??
Best place for you to post bugs is in my Mantis tracker. WordPress does provide a tracker, but I’ve found that it’s easy to get disconnected from the plugin rea in question, and have had a hard time getting back (yes, I know; it’s probably not that difficult, but I was a bit put off by it).
While I have a github account, I don’t really use it, and wouldn’t necessarily put my own work there (my blog has a number of anti-gigantic-hosting-entities-aka-cloud-services rants).
Indeed, It would be interesting to see the intermediate HTML with what appears to be the beginning of an opening tag in the middle of nowhere (and I’m not saying that there aren’t legitimate reasons for typing a less-than character – note my side-stepping the issue of actually typing the blasted thing!).
I’m working on a debug setting to allow displaying the intermediate HTML (I probably just need a well-placed print_r()
somewhere) which will hopefully help narrow down these types of issues. TCPDF is a very loyal friend; it will generate exactly what you tell it to generate. But, like making wishes with a genie, you have to be careful in your wording, because you will indeed get exactly that which you have requested – no more, and no less.
Thus, like the <pre>
tag issue, we need to figure out a consistent method of identifying these (essentially, at least to TCPDF’s POV) spurious characters so that they are treated like anything else.
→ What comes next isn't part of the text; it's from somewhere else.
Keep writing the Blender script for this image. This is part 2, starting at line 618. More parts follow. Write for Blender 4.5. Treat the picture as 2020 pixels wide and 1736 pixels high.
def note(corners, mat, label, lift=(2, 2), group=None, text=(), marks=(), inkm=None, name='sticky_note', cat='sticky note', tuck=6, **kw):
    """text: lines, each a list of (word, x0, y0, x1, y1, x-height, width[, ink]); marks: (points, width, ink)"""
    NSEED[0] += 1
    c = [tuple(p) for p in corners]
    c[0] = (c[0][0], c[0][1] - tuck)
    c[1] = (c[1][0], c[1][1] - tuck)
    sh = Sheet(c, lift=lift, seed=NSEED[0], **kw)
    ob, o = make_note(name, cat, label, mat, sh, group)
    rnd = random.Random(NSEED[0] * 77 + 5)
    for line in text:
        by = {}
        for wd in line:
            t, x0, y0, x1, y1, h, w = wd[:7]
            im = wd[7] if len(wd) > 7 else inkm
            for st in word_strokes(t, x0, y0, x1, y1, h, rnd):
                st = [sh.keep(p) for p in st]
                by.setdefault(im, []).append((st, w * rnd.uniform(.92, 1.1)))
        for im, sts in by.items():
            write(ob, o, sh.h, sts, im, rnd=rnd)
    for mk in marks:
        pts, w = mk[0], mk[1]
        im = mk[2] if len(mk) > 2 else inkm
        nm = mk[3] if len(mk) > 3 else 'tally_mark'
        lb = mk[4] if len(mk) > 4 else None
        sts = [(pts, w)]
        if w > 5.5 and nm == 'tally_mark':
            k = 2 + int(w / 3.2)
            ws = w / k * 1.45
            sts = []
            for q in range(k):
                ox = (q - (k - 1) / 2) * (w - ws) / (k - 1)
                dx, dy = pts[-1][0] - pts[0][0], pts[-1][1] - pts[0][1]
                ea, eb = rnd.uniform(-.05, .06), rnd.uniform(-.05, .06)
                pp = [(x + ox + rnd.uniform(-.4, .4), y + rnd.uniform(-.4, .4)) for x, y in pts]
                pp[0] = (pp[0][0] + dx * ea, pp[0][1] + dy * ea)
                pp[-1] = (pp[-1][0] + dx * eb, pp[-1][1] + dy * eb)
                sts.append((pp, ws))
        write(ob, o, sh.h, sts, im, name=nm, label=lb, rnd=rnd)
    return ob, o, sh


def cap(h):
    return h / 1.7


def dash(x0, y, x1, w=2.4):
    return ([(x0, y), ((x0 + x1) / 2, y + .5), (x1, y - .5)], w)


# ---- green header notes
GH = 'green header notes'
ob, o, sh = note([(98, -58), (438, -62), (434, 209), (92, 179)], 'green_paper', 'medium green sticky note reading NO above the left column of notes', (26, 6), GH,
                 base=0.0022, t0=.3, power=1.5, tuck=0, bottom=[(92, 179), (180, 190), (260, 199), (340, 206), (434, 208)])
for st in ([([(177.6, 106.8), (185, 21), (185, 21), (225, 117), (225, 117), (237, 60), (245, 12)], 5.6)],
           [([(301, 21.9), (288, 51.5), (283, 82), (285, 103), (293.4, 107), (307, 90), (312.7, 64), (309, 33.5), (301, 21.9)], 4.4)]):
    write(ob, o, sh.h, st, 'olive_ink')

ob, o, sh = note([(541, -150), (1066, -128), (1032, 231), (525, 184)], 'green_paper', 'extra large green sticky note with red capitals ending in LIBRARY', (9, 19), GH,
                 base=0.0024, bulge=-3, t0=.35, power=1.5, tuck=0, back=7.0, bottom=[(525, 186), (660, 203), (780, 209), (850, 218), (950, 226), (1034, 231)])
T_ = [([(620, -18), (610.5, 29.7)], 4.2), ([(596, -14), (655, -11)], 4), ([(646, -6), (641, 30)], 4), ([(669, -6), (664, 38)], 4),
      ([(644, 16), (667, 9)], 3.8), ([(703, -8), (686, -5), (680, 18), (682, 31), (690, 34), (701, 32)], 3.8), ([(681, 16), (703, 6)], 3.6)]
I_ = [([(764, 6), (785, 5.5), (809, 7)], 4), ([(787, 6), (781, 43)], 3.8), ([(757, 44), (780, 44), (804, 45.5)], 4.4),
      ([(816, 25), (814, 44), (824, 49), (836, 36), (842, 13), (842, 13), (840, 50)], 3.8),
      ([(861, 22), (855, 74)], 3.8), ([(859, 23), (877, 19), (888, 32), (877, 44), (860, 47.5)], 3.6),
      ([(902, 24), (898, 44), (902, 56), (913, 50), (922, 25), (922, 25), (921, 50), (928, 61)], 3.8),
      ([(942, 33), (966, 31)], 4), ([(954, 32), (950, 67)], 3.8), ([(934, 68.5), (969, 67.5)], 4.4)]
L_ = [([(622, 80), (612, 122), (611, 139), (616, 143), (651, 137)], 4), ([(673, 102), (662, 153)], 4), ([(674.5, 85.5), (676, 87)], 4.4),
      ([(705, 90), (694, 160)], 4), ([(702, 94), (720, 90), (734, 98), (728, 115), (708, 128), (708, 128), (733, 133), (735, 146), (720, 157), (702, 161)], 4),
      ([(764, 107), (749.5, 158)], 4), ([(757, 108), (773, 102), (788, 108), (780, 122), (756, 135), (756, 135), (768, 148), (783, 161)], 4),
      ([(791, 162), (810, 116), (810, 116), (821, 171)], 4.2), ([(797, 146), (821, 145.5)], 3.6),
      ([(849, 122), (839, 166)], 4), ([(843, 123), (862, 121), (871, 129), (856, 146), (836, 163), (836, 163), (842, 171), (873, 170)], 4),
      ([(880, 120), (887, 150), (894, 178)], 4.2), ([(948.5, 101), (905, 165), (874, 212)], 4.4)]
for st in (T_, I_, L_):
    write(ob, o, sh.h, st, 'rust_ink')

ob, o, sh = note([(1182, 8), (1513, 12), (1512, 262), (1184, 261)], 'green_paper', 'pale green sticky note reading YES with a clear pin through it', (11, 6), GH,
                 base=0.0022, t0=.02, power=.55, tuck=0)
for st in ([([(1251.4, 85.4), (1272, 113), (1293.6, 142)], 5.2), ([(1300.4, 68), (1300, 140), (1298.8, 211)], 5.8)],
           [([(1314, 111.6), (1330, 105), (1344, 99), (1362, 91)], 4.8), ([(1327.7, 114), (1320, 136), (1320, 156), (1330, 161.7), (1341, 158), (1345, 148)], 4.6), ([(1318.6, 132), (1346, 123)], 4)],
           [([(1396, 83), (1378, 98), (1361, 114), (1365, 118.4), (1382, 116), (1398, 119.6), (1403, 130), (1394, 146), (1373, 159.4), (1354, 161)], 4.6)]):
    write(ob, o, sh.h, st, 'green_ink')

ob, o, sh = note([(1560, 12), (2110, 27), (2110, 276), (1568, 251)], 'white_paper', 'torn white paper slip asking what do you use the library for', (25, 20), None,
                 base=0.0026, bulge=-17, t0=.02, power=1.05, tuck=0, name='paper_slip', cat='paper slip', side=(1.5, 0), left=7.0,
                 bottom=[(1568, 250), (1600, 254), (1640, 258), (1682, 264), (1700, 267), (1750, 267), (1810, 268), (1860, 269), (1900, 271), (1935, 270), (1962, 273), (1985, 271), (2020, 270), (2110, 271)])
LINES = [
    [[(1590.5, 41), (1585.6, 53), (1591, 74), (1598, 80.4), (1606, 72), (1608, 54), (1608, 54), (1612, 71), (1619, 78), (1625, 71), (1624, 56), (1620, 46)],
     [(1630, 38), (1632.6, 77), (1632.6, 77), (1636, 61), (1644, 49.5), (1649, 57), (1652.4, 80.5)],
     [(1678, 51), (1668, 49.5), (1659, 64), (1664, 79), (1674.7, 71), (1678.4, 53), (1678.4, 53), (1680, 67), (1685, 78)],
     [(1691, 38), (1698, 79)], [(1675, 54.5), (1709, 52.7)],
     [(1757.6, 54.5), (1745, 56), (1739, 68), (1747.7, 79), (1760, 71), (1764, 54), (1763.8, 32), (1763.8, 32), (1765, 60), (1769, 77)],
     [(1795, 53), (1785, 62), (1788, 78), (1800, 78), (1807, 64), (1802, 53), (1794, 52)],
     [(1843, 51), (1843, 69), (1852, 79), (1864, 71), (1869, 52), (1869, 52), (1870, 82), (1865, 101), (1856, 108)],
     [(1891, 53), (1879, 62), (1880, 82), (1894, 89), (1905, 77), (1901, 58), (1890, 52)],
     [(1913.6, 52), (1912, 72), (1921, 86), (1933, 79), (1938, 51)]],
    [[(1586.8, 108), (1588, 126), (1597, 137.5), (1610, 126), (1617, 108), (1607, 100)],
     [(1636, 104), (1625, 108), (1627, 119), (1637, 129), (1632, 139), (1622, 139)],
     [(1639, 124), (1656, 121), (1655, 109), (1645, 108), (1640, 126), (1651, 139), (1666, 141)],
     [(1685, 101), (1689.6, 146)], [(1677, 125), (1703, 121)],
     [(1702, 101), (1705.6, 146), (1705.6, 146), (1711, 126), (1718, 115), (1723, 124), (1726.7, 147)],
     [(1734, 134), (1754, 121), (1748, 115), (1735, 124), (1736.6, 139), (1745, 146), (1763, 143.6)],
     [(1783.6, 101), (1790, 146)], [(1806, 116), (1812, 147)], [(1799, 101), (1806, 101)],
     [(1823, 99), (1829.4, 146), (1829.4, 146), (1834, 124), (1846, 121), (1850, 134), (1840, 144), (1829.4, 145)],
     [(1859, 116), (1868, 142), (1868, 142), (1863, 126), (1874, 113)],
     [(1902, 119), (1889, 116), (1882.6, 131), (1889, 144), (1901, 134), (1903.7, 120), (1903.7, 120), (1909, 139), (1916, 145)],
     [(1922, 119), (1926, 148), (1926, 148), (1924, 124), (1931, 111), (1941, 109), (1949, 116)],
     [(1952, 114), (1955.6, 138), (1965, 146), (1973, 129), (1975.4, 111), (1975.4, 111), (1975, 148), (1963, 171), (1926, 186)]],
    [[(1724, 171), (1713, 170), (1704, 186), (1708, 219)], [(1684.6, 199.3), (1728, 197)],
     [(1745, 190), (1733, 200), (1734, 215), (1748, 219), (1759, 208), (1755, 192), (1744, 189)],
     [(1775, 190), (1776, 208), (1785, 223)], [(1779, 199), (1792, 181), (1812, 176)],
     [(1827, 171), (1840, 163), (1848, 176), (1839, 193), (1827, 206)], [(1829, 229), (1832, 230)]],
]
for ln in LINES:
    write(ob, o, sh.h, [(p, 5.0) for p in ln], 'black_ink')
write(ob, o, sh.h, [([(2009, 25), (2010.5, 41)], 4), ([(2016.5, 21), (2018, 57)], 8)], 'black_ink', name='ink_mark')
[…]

Have you tried escaping them with \
? I was working on that last evening, though admittedly more related to the <pre>
tag thing. Check out what happens to this page when we process it. In that case, escaping the symbols made no difference, perhaps because we’re dealing with complete tags. However, in this case, it might make a difference. Give it a shot and let me know.
Good work finding these nits! Thanks!!